Beijing has hoped that by encouraging outbound investment people would convert their yuan into foreign currencies so as to reduce liquidity in the domestic economy. The poor response to the QDII scheme (and the failure of other outbound investment projects) has proven this is not a way out, at least not at the present time when the overseas markets are in very bad shape.

Even so, some experts have urged China to take the current opportunity to make outbound investments. In an international forum in Tianjin at the end of last month, former Hong Kong financial secretary Antony Leung Kam Chung and present chairman of Blackstone Group's Asian office in Hong Kong, said the US financial crisis provides "an opportunity in a hundred years" for cash-rich China to take over foreign businesses. China famously took a $3 billion stake in US investment company Blackstone in May 2007, just after Leung was appointed chairman in Asia. Shares in the company, which subsequently went public, have declined from about $35 in July 2007 to below $14.

Institutions that have large amounts of foreign currency at their disposal are also state-owned or state-controlled enterprises. "Top management of these enterprises are government officials, who are not willing to take the political risk in making outbound investment decisions, seeing the failure of many such projects," the CASS economist said.

Hence the Chinese government will have to continue managing the country's $2 trillion and growing, foreign reserve. That means China will have to continue buying US Treasury bonds.

According to the US Department of Treasury and Federal Reserve, China by the end of July this year was the second-largest holder of US Treasuries, at $518.7 billion, next only to Japan's $593.4 billion. China accounted for 19.38 % of the total $2.676 trillion foreign holding of US Treasuries.

The People's Bank of China (PBoC) welcomed the recent US Congress approval of a $850 billion financial sector bailout package, saying: "China and the United States have common interest in stabilizing financial markets."

The US is expected to issue more Treasuries to raise the funds, and China is expected to be a big buyer. Hong Kong's Chinese-language Ming Pao Daily reported at the weekend that the Chinese government plans to buy at least $200 billion worth of new US Treasuries.
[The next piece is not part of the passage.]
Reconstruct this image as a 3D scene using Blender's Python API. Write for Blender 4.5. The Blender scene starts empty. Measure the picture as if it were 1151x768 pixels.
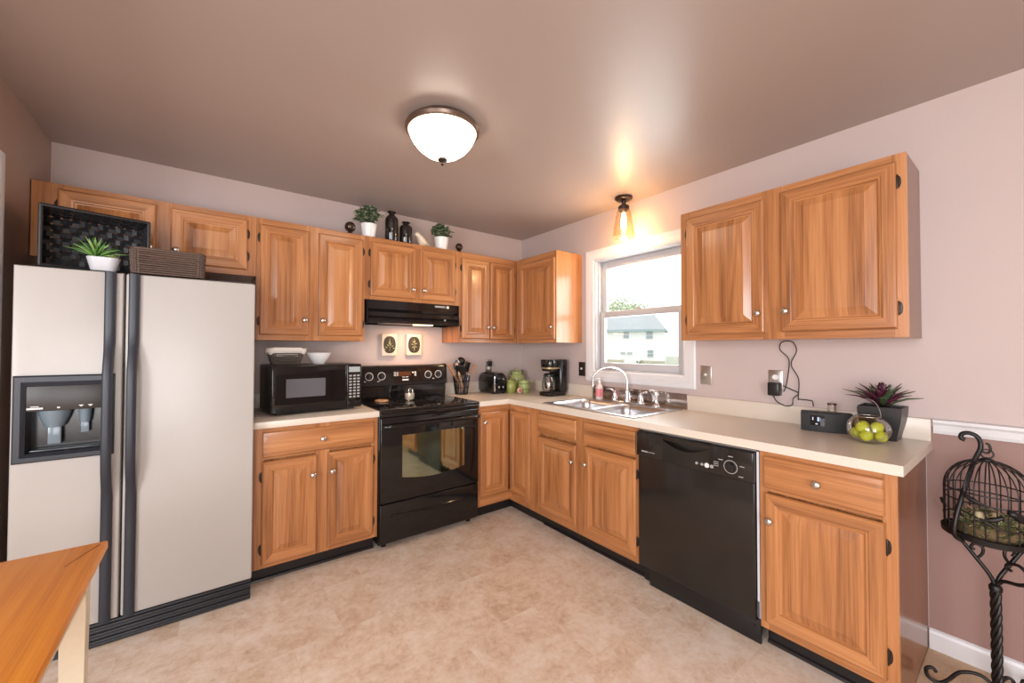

A PBoC spokesman declined to confirm this.

"We must help the US to help ourselves,'' a Chinese government official said. "We do not want to see the collapse of the US financial system, which would be disastrous for us too." Premier Wen, on the sideline of a visit to the United Nations, has pledged all coordination and assistance to help the US out of its current predicament.

Right now, buying government-backed treasury bonds may be the safest way for China to make outbound investments. "We believe the United States is a country with good credit," Wen said in an interview with CNN last month.

Note
1. The listed banks referred to are Industrial and Commercial Bank of China, Bank of China, China Construction Bank, Bank of Communications, China Merchants Bank, Minsheng Bank, China Citic Bank, the Industrial Bank and Huaxia Bank.